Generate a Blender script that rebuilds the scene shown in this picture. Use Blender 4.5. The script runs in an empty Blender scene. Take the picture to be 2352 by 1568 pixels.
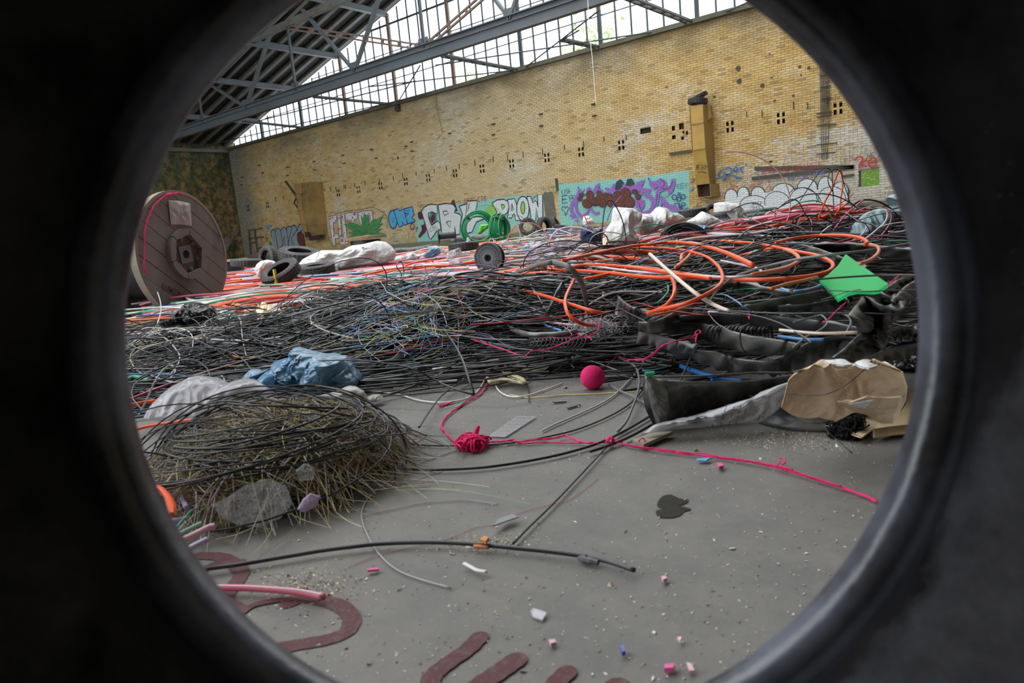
import bpy, math, random
import numpy as np
from mathutils import Vector, Matrix

rng = np.random.default_rng(7)
random.seed(7)

# ------------------------------------------------------------------ camera
F = 1601.4; CX, CY = 1176.0, 784.0
_roll = math.atan(0.095)
_pitch = math.atan(259.0 * math.cos(_roll) / F)
def _axes(yaw):
    f0 = np.array([math.cos(yaw), math.sin(yaw), 0.0]); r0 = np.array([math.sin(yaw), -math.cos(yaw), 0.0]); u0 = np.array([0, 0, 1.0])
    f = f0*math.cos(_pitch) - u0*math.sin(_pitch); u = u0*math.cos(_pitch) + f0*math.sin(_pitch)
    R = r0*math.cos(_roll) - u*math.sin(_roll); U = u*math.cos(_roll) + r0*math.sin(_roll)
    return f, R, U, f0, r0
_f, _R, _U, _a, _b = _axes(0)
_d = _f*F + _R*(-840.0-CX) + _U*(CY-716.5)
CF, CR, CU, F0, R0 = _axes(math.pi - math.atan2(_d[1], _d[0]))
CAM = np.array([0.0, 0.0, 0.5])
def ray(x, y): return CF*F + CR*(x-CX) + CU*(CY-y)
def G(x, y, z=0.0):                     # a point of the photo at height z over the floor
    r = ray(x, y); t = (z-CAM[2])/r[2]
    return CAM + r*t
def WY(x, y, Y):                        # ... on the upright plane Y
    r = ray(x, y); return CAM + r*((Y-CAM[1])/r[1])
def WX(x, y, X):
    r = ray(x, y); return CAM + r*((X-CAM[0])/r[0])
def DD(x, y, d):                        # ... on the upright plane at ground distance d ahead
    r = ray(x, y); return CAM + r*(d/(r@F0))
def horizon(x): return 525.0 - 0.095*(x-1176.0)

cam_data = bpy.data.cameras.new('camera'); cam = bpy.data.objects.new('camera', cam_data)
bpy.context.scene.collection.objects.link(cam)
cam_data.sensor_width = 23.5; cam_data.lens = F/2352*23.5; cam_data.clip_start = 0.01; cam_data.clip_end = 300
m = Matrix.Identity(4)
for i in range(3):
    m[i][0] = CR[i]; m[i][1] = CU[i]; m[i][2] = -CF[i]; m[i][3] = CAM[i]
cam.matrix_world = m
cam_data.dof.use_dof = True; cam_data.dof.focus_distance = 4.0; cam_data.dof.aperture_fstop = 5.0
bpy.context.scene.camera = cam

# ------------------------------------------------------------------ sky and exposure
sc = bpy.context.scene
w = bpy.data.worlds.new('overcast_sky'); sc.world = w; w.use_nodes = True
nt = w.node_tree; bg = nt.nodes['Background']
tc = nt.nodes.new('ShaderNodeTexCoord'); sx = nt.nodes.new('ShaderNodeSeparateXYZ'); rp = nt.nodes.new('ShaderNodeValToRGB')
nt.links.new(tc.outputs['Generated'], sx.inputs[0]); nt.links.new(sx.outputs[2], rp.inputs[0])
rp.color_ramp.elements[0].position = 0.0; rp.color_ramp.elements[0].color = (0.80, 0.88, 0.97, 1)
rp.color_ramp.elements[1].position = 0.6; rp.color_ramp.elements[1].color = (0.95, 0.98, 1.0, 1)
nt.links.new(rp.outputs[0], bg.inputs[0]); bg.inputs[1].default_value = 1.35
sc.view_settings.view_transform = 'Standard'; sc.view_settings.look = 'None'
sc.view_settings.exposure = 1.25; sc.view_settings.gamma = 1.0; sc.view_settings.use_curve_mapping = False

# ------------------------------------------------------------------ helpers
COL = sc.collection
def rgb(c):                              # '#rrggbb' or 0-255 triple, display colour -> linear
    if isinstance(c, str): c = tuple(int(c[i:i+2], 16) for i in (1, 3, 5))
    return tuple(((v/255)/12.92 if v <= 10 else ((v/255+0.055)/1.055)**2.4) for v in c[:3]) + (1.0,)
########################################
Copy exactly the lines running from the beginning of the listing through the line that has "def horizon(x): return". Drop the pictures.

Generate a Blender script that rebuilds the scene shown in this picture. Use Blender 4.5. The script runs in an empty Blender scene. Take the picture to be 2352 by 1568 pixels.
import bpy, math, random
import numpy as np
from mathutils import Vector, Matrix

rng = np.random.default_rng(7)
random.seed(7)

# ------------------------------------------------------------------ camera
F = 1601.4; CX, CY = 1176.0, 784.0
_roll = math.atan(0.095)
_pitch = math.atan(259.0 * math.cos(_roll) / F)
def _axes(yaw):
    f0 = np.array([math.cos(yaw), math.sin(yaw), 0.0]); r0 = np.array([math.sin(yaw), -math.cos(yaw), 0.0]); u0 = np.array([0, 0, 1.0])
    f = f0*math.cos(_pitch) - u0*math.sin(_pitch); u = u0*math.cos(_pitch) + f0*math.sin(_pitch)
    R = r0*math.cos(_roll) - u*math.sin(_roll); U = u*math.cos(_roll) + r0*math.sin(_roll)
    return f, R, U, f0, r0
_f, _R, _U, _a, _b = _axes(0)
_d = _f*F + _R*(-840.0-CX) + _U*(CY-716.5)
CF, CR, CU, F0, R0 = _axes(math.pi - math.atan2(_d[1], _d[0]))
CAM = np.array([0.0, 0.0, 0.5])
def ray(x, y): return CF*F + CR*(x-CX) + CU*(CY-y)
def G(x, y, z=0.0):                     # a point of the photo at height z over the floor
    r = ray(x, y); t = (z-CAM[2])/r[2]
    return CAM + r*t
def WY(x, y, Y):                        # ... on the upright plane Y
    r = ray(x, y); return CAM + r*((Y-CAM[1])/r[1])
def WX(x, y, X):
    r = ray(x, y); return CAM + r*((X-CAM[0])/r[0])
def DD(x, y, d):                        # ... on the upright plane at ground distance d ahead
    r = ray(x, y); return CAM + r*(d/(r@F0))
def horizon(x): return 525.0 - 0.095*(x-1176.0)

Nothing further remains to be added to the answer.